Korea’s Virtual Asset User Protection Act to Take Effect in July Next Year
The Virtual Asset User Protection Bill was passed during the South Korean National Assembly’s plenary session last Friday, according to a report by news agency Newsis. The legislation aims to safeguard customer assets, establish regulations against unfair trading practices, and enforce penalties. The act is scheduled to take effect one year after its passage.

Definition of virtual assets
Under the act, a virtual asset is defined as a digital representation of economic value that can be digitally traded or transferred. It’s important to note that central bank digital currencies (CBDCs) are not considered virtual assets. Virtual assets with characteristics of securities will initially fall under the jurisdiction of the Capital Market Act.
Roles of Korea’s central bank
The act grants the Bank of Korea (BOK) the authority to request data and information from virtual asset service providers (VASPs). This provision is deemed necessary for the Korean central bank to formulate monetary and financial policies, despite virtual assets not being equivalent to traditional currencies.
Responsibilities of VASPs
Moreover, VASPs are obligated to segregate users’ virtual assets from their own holdings. VASPs are also required to reserve the same type and quantity of virtual assets entrusted by users and maintain a certain proportion of these assets in a cold wallet, which is an offline storage solution.
Unfair trading practices will be regulated in a similar manner as outlined in the Capital Market Act.

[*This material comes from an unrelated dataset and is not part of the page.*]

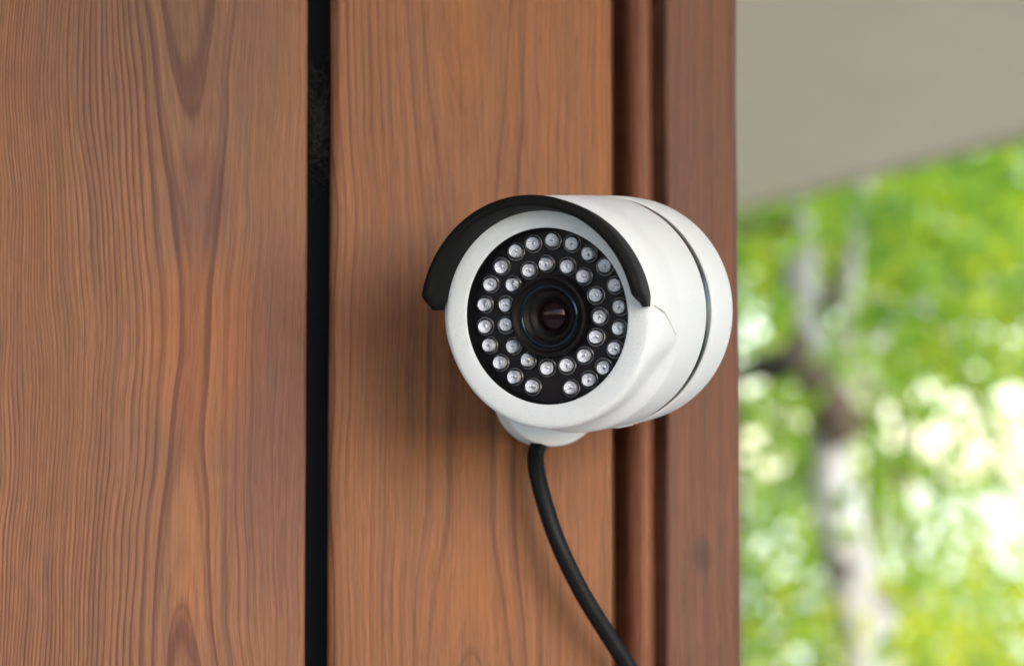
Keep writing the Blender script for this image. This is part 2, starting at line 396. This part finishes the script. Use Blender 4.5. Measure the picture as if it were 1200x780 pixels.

The act specifically prohibits the use of undisclosed information, price manipulation, fraudulent transactions, and trading of self-issued virtual assets. VASPs are barred from suspending deposits and withdrawals without legitimate reasons. They are also mandated to monitor suspicious transactions and take appropriate measures to safeguard users. Any suspected unfair trading practices must be promptly reported to financial authorities. Violators of these rules may face criminal penalties, liability for damages, and potential class action lawsuits.
Powers of financial authorities
The act also clarifies the powers of financial authorities in supervising, inspecting, and taking action against virtual asset operators. Unfair trade practices can result in imprisonment for more than one year (up to 10 years for violations related to self-issued virtual assets) or fines ranging from three to five times the illicit gains. Assets acquired through unfair trade practices will be confiscated, or an equivalent value will be charged if confiscation is not feasible.
Impact on crypto investigations
The absence of legislation directly addressing unfair trading practices in the virtual asset market has posed challenges for prosecutors. They had to rely on existing statutes related to fraud, the capital market, and financial investments. Once the new act takes effect, prosecutors will no longer need to determine whether a virtual asset qualifies as a security or not.
Regarding this development, a prosecutor told local legal news outlet Law Times that the implementation of the new act will escalate prosecutorial investigations into cryptocurrency incidents.
Meanwhile, the individuals behind the crash of Terraform Labs’ stablecoin TerraUSD and its sister coin Luna will not be subject to this act due to the legal principle of nulla poena sine lege, which prevents the retrospective enforcement of criminal laws. Do Kwon, co-founder of Terraform Labs, was recently sentenced to four months in prison by a Montenegrin court for passport forgery after being arrested in March. The other co-founder, Daniel Shin, has been indicted by prosecutors in Korea.